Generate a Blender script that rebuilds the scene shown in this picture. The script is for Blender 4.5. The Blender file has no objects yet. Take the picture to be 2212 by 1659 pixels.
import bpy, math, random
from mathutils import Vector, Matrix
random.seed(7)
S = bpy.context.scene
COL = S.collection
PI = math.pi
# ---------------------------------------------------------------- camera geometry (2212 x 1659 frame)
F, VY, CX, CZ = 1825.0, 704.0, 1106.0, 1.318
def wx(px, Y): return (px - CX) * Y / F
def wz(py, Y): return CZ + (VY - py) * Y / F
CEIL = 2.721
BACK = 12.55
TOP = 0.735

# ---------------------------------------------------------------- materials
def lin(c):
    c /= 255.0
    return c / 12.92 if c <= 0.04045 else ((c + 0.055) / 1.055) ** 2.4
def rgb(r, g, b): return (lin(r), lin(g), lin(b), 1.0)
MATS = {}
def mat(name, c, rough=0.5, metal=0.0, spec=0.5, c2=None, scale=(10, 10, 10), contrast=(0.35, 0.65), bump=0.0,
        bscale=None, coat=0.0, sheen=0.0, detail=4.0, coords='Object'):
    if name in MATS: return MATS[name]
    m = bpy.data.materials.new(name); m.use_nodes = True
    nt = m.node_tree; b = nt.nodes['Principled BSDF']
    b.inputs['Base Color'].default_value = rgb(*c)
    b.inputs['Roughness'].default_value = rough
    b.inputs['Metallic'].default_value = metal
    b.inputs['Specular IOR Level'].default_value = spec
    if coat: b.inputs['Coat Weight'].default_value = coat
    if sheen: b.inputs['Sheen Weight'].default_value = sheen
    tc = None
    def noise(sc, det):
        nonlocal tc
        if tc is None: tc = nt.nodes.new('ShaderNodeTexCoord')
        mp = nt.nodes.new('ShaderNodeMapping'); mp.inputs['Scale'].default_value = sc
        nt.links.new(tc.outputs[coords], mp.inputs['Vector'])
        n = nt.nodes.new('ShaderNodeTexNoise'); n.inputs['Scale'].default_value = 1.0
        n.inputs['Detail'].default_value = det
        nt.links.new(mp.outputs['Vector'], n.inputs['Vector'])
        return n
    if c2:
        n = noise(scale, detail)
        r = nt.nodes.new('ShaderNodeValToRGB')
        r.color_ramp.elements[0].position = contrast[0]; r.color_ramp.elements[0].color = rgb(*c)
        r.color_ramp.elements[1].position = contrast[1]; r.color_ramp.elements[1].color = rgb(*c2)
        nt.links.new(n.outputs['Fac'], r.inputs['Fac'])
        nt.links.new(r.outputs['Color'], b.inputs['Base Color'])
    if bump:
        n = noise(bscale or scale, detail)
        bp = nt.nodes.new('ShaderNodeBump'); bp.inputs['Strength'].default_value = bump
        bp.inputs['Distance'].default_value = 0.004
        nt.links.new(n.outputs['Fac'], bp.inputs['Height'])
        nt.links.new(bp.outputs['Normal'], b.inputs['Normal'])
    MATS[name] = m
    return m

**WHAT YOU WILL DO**
Give back the listing exactly, please, from its first line to the line containing "TOP = 0.735", inclusive, and nothing past that line.

**WRITTEN REPLY**
Generate a Blender script that rebuilds the scene shown in this picture. The script is for Blender 4.5. The Blender file has no objects yet. Take the picture to be 2212 by 1659 pixels.
import bpy, math, random
from mathutils import Vector, Matrix
random.seed(7)
S = bpy.context.scene
COL = S.collection
PI = math.pi
# ---------------------------------------------------------------- camera geometry (2212 x 1659 frame)
F, VY, CX, CZ = 1825.0, 704.0, 1106.0, 1.318
def wx(px, Y): return (px - CX) * Y / F
def wz(py, Y): return CZ + (VY - py) * Y / F
CEIL = 2.721
BACK = 12.55
TOP = 0.735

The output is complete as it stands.